Exercise requirements:
All of the lines below are to be transcribed faithfully, with pictures excluded from the copy.

☆ ☆ ☆ ☆ ☆ ☆ ☆

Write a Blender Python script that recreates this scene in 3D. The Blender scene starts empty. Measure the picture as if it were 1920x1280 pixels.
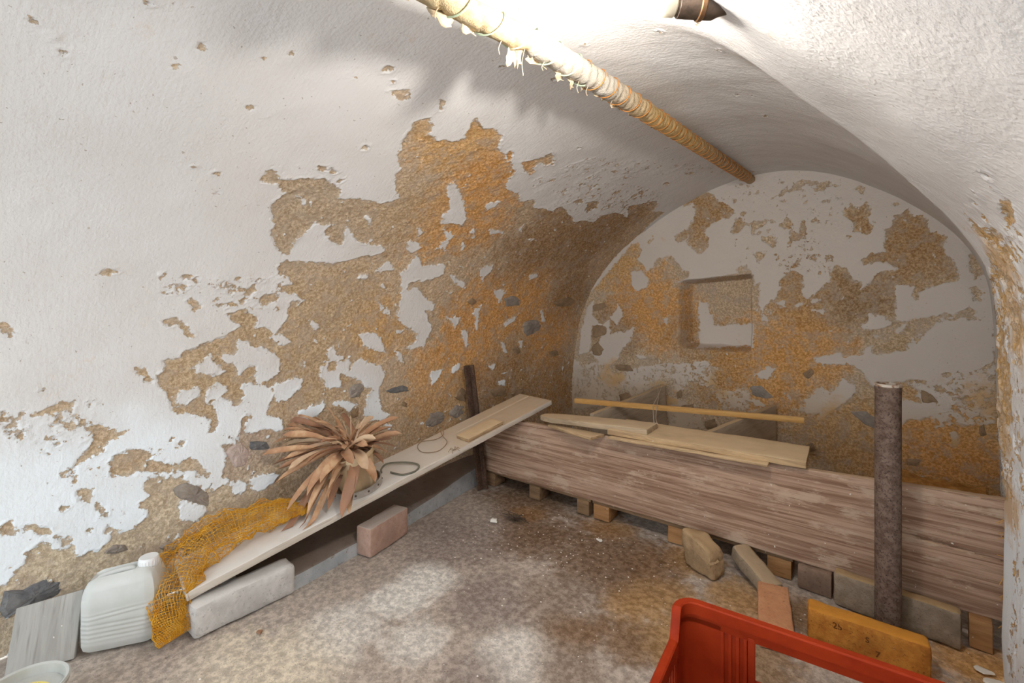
import bpy, bmesh, math, random
import numpy as np
from mathutils import Vector, Matrix
SC=bpy.context.scene; COL=SC.collection
# ---------------------------------------------------------------- camera, light, exposure
cam=bpy.data.objects.new('camera',bpy.data.cameras.new('camera')); COL.objects.link(cam); SC.camera=cam
cam.location=(0,0,1.10); cam.rotation_euler=(math.radians(90),0,math.radians(37.5))
cam.data.sensor_width=36; cam.data.lens=36*880/1920; cam.data.shift_y=-80/1920; cam.data.clip_start=.02
wd=bpy.data.worlds.new('sky'); SC.world=wd; wd.use_nodes=True
wd.node_tree.nodes['Background'].inputs[0].default_value=(.83,.93,1,1)
wd.node_tree.nodes['Background'].inputs[1].default_value=3.5
SC.view_settings.view_transform='Standard'; SC.view_settings.look='None'
SC.view_settings.exposure=0.05; SC.view_settings.gamma=1; SC.view_settings.use_curve_mapping=False
SC.cycles.max_bounces=6; SC.cycles.diffuse_bounces=4; SC.cycles.use_adaptive_sampling=True; SC.cycles.adaptive_threshold=.05; SC.cycles.sample_clamp_indirect=6
BULB=700.0
# ---------------------------------------------------------------- section of the vault
CAM_H=1.10; YAW=math.radians(37.5); FPX=880.0; HOR=560.0
FAR=3.2
_pts=np.array([(-1.862,0),(-1.858,.35),(-1.845,.65),(-1.80,.90),(-1.715,1.12),(-1.585,1.315),(-1.36,1.52),(-1.12,1.675),
 (-.85,1.80),(-.62,1.855),(-.39,1.855),(-.18,1.80),(.01,1.70),(.184,1.57),(.32,1.43),(.41,1.28),(.455,1.1),(.475,.75),(.482,.4),(.485,0)])
def _spline(p,n=24):
    q=np.vstack([2*p[0]-p[1],p,2*p[-1]-p[-2]]); out=[]
    for i in range(1,len(q)-2):
        a,b,c,d=q[i-1],q[i],q[i+1],q[i+2]
        for t in np.arange(n)/n:
            out.append(.5*(2*b+(c-a)*t+(2*a-5*b+4*c-d)*t*t+(3*b-a-3*c+d)*t**3))
    out.append(q[-2]); return np.array(out)
_c=_spline(_pts)
for _k in range(40):
    _c[1:-1]=.25*_c[:-2]+.5*_c[1:-1]+.25*_c[2:]
_sl=np.concatenate([[0],np.cumsum(np.hypot(*np.diff(_c,axis=0).T))])
SLEN=float(_sl[-1])
S_CROWN=float(_sl[np.argmax(_c[:,1])])
def sstep(a,b,x):
    t=np.clip((x-a)/(b-a),0,1); return t*t*(3-2*t)
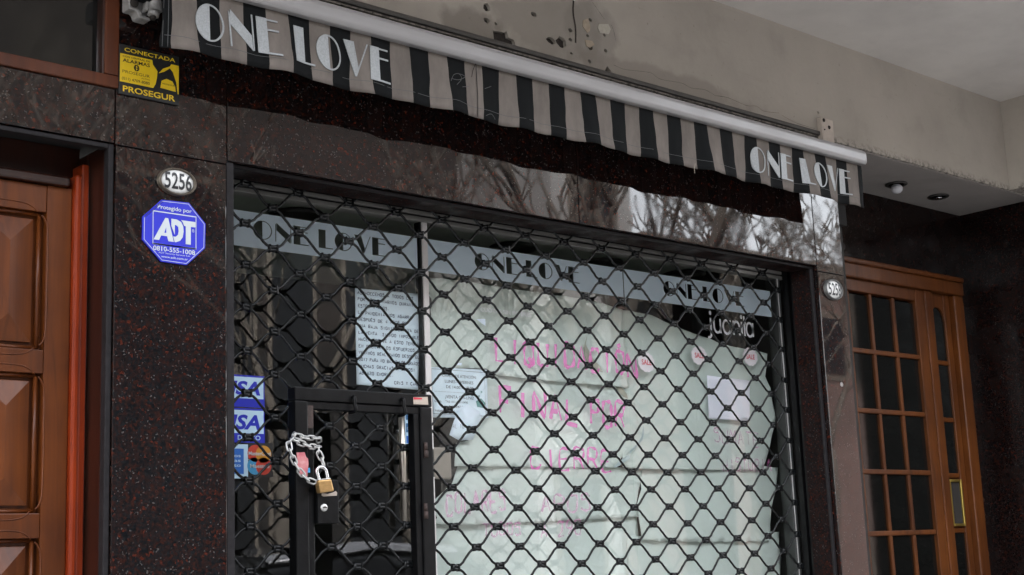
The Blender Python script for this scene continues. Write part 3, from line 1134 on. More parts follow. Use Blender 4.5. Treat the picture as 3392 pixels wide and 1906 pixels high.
sm.offset = 1
hem = MB()
hem.ribbon([(AX0 + .01 + k * .02, VZ0 + .030 + .0012 * math.sin(k * .9)) for k in range(139)], .0012, YV - .0022, yf=vy)
hem.ribbon([(AX0 + .006, VZ1 - .002), (AX0 + .006, VZ0 + .002)], .0012, YV - .0022, yf=vy)
hem.ribbon([(AX0 + .018, VZ1 - .002), (AX0 + .018, VZ0 + .002)], .0012, YV - .0022, yf=vy)
hem.build('stitching', M['thread'], val)


def valance_words(pa, pb, za, zb):
    mb = MB()
    for pl in deco_polys('ONE LOVE', pa, pb, za, zb):
        q = [(x + vx(x, z), z) for x, z in pl]
        mb.prism(q, YV - .0046, YV - .0026, 0, vy)
    mb.build('lettering', M['silver_print'], val)


zl0 = VZ0 + .037
valance_words(at(643, 100, YV).x, at(1289, 240, YV).x, zl0, zl0 + .093)
valance_words(at(2487, 560, YV).x, at(2820, 640, YV).x, zl0 - .002, zl0 + .088)
th = MB()
for lst in ([(1405, 660), (1430, 610), (1475, 600), (1495, 640), (1450, 690)], [(1410, 640), (1470, 650), (1530, 620), (1480, 600)], [(1700, 930), (1750, 915), (1790, 955)], [(1500, 705), (1560, 700)], [(1690, 715), (1745, 695)]):
    p = smooth_path(pts(YV, 900, 0, 2.412, lst))
    th.ribbon(p, .0014, YV - .006, yf=vy)
th.build('loose_thread', M['thread'], val)
p = pts(YV, 1800, 0, 2.412, [(1202, 1310), (1196, 1350), (1198, 1390)])
MB().ribbon(p, .002, YV - .006).build('loose_thread', M['thread_beige'], val)
p = pts(YV, 900, 0, 2.412, [(1625, 510), (1632, 650), (1636, 780), (1640, 940)])
q = pts(YV, 900, 0, 2.412, [(1622, 510), (1600, 570), (1590, 620)])
MB().ribbon(p, .0022, YV - .0035, yf=vy).ribbon(q, .0016, YV - .0035, yf=vy).build('seam', M['cloth_black'], val)
MB().tube([(AX0 - .03, YV + .085, VZ1 + .005), (AX1 - .03, YV + .085, VZ1 + .005)], .034, 20).build('fabric_roll', M['cloth_black'], awn, True)
pe = at(2790, 496, YV + .06)
MB().tube([(pe.x - .02, pe.y, pe.z - .016), (pe.x + .022, pe.y, pe.z - .016)], .018, 18).build('roller_end', M['awning_white'], awn, True, .003)
# cream bracket bolted to the beam
bx0, bz1 = xz(2722, 390, YB - .02)
bx1 = at(2757, 400, YB - .02).x
br = MB().box(bx0, bx1, YB - .022, YB - .0135, VZ1 + .01, bz1).box(bx0 - .006, bx0 - .0005, YB - .022, YB - .001, VZ1 + .01, bz1).build('bracket', M['cream_metal'], awn, bevel=.0015)
for u, v in ((505, 190), (575, 283), (515, 312)):
    x, z = xz(2600 + u / 3.911, 350 + v / 3.911, YB - .023)
    MB().lathe([(.0075 if v != 312 else .003, 0), (.006 if v != 312 else .0025, -.0025)], (x, YB - .0223, z), 'y', 12).build('bolt', M['hole'], br, True)
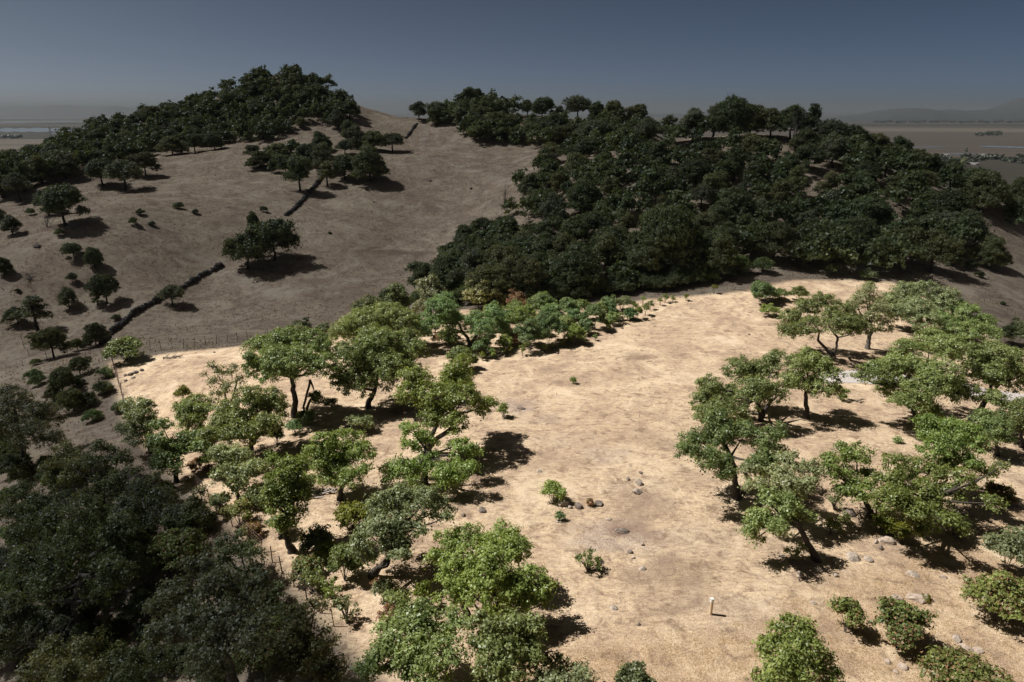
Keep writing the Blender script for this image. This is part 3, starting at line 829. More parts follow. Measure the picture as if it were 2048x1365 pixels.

☆ ☆ ☆ ☆ ☆ ☆ ☆

Task response:
Write a Blender Python script that recreates this scene in 3D. The Blender scene starts empty. Measure the picture as if it were 1920x1280 pixels.
import bpy, bmesh, math, random
import numpy as np
from mathutils import Vector, Matrix
SC=bpy.context.scene; COL=SC.collection
# ---------------------------------------------------------------- camera, light, exposure
cam=bpy.data.objects.new('camera',bpy.data.cameras.new('camera')); COL.objects.link(cam); SC.camera=cam
cam.location=(0,0,1.10); cam.rotation_euler=(math.radians(90),0,math.radians(37.5))
cam.data.sensor_width=36; cam.data.lens=36*880/1920; cam.data.shift_y=-80/1920; cam.data.clip_start=.02
wd=bpy.data.worlds.new('sky'); SC.world=wd; wd.use_nodes=True
wd.node_tree.nodes['Background'].inputs[0].default_value=(.83,.93,1,1)
wd.node_tree.nodes['Background'].inputs[1].default_value=3.5
SC.view_settings.view_transform='Standard'; SC.view_settings.look='None'
SC.view_settings.exposure=0.05; SC.view_settings.gamma=1; SC.view_settings.use_curve_mapping=False
SC.cycles.max_bounces=6; SC.cycles.diffuse_bounces=4; SC.cycles.use_adaptive_sampling=True; SC.cycles.adaptive_threshold=.05; SC.cycles.sample_clamp_indirect=6
BULB=700.0
# ---------------------------------------------------------------- section of the vault
CAM_H=1.10; YAW=math.radians(37.5); FPX=880.0; HOR=560.0
FAR=3.2
_pts=np.array([(-1.862,0),(-1.858,.35),(-1.845,.65),(-1.80,.90),(-1.715,1.12),(-1.585,1.315),(-1.36,1.52),(-1.12,1.675),
 (-.85,1.80),(-.62,1.855),(-.39,1.855),(-.18,1.80),(.01,1.70),(.184,1.57),(.32,1.43),(.41,1.28),(.455,1.1),(.475,.75),(.482,.4),(.485,0)])
def _spline(p,n=24):
    q=np.vstack([2*p[0]-p[1],p,2*p[-1]-p[-2]]); out=[]
    for i in range(1,len(q)-2):
        a,b,c,d=q[i-1],q[i],q[i+1],q[i+2]
        for t in np.arange(n)/n:
            out.append(.5*(2*b+(c-a)*t+(2*a-5*b+4*c-d)*t*t+(3*b-a-3*c+d)*t**3))
    out.append(q[-2]); return np.array(out)
_c=_spline(_pts)
for _k in range(40):
    _c[1:-1]=.25*_c[:-2]+.5*_c[1:-1]+.25*_c[2:]
_sl=np.concatenate([[0],np.cumsum(np.hypot(*np.diff(_c,axis=0).T))])
SLEN=float(_sl[-1])
S_CROWN=float(_sl[np.argmax(_c[:,1])])
def sstep(a,b,x):
    t=np.clip((x-a)/(b-a),0,1); return t*t*(3-2*t)
The Blender Python script for this scene continues. Write part 3, from line 1134 on. More parts follow. Use Blender 4.5. Treat the picture as 3392 pixels wide and 1906 pixels high.
sm.offset = 1
hem = MB()
hem.ribbon([(AX0 + .01 + k * .02, VZ0 + .030 + .0012 * math.sin(k * .9)) for k in range(139)], .0012, YV - .0022, yf=vy)
hem.ribbon([(AX0 + .006, VZ1 - .002), (AX0 + .006, VZ0 + .002)], .0012, YV - .0022, yf=vy)
hem.ribbon([(AX0 + .018, VZ1 - .002), (AX0 + .018, VZ0 + .002)], .0012, YV - .0022, yf=vy)
hem.build('stitching', M['thread'], val)


def valance_words(pa, pb, za, zb):
    mb = MB()
    for pl in deco_polys('ONE LOVE', pa, pb, za, zb):
        q = [(x + vx(x, z), z) for x, z in pl]
        mb.prism(q, YV - .0046, YV - .0026, 0, vy)
    mb.build('lettering', M['silver_print'], val)


zl0 = VZ0 + .037
valance_words(at(643, 100, YV).x, at(1289, 240, YV).x, zl0, zl0 + .093)
valance_words(at(2487, 560, YV).x, at(2820, 640, YV).x, zl0 - .002, zl0 + .088)
th = MB()
for lst in ([(1405, 660), (1430, 610), (1475, 600), (1495, 640), (1450, 690)], [(1410, 640), (1470, 650), (1530, 620), (1480, 600)], [(1700, 930), (1750, 915), (1790, 955)], [(1500, 705), (1560, 700)], [(1690, 715), (1745, 695)]):
    p = smooth_path(pts(YV, 900, 0, 2.412, lst))
    th.ribbon(p, .0014, YV - .006, yf=vy)
th.build('loose_thread', M['thread'], val)
p = pts(YV, 1800, 0, 2.412, [(1202, 1310), (1196, 1350), (1198, 1390)])
MB().ribbon(p, .002, YV - .006).build('loose_thread', M['thread_beige'], val)
p = pts(YV, 900, 0, 2.412, [(1625, 510), (1632, 650), (1636, 780), (1640, 940)])
q = pts(YV, 900, 0, 2.412, [(1622, 510), (1600, 570), (1590, 620)])
MB().ribbon(p, .0022, YV - .0035, yf=vy).ribbon(q, .0016, YV - .0035, yf=vy).build('seam', M['cloth_black'], val)
MB().tube([(AX0 - .03, YV + .085, VZ1 + .005), (AX1 - .03, YV + .085, VZ1 + .005)], .034, 20).build('fabric_roll', M['cloth_black'], awn, True)
pe = at(2790, 496, YV + .06)
MB().tube([(pe.x - .02, pe.y, pe.z - .016), (pe.x + .022, pe.y, pe.z - .016)], .018, 18).build('roller_end', M['awning_white'], awn, True, .003)
# cream bracket bolted to the beam
bx0, bz1 = xz(2722, 390, YB - .02)
bx1 = at(2757, 400, YB - .02).x
br = MB().box(bx0, bx1, YB - .022, YB - .0135, VZ1 + .01, bz1).box(bx0 - .006, bx0 - .0005, YB - .022, YB - .001, VZ1 + .01, bz1).build('bracket', M['cream_metal'], awn, bevel=.0015)
for u, v in ((505, 190), (575, 283), (515, 312)):
    x, z = xz(2600 + u / 3.911, 350 + v / 3.911, YB - .023)
    MB().lathe([(.0075 if v != 312 else .003, 0), (.006 if v != 312 else .0025, -.0025)], (x, YB - .0223, z), 'y', 12).build('bolt', M['hole'], br, True)
Keep writing the Blender script for this image. This is part 3, starting at line 829. More parts follow. Measure the picture as if it were 2048x1365 pixels.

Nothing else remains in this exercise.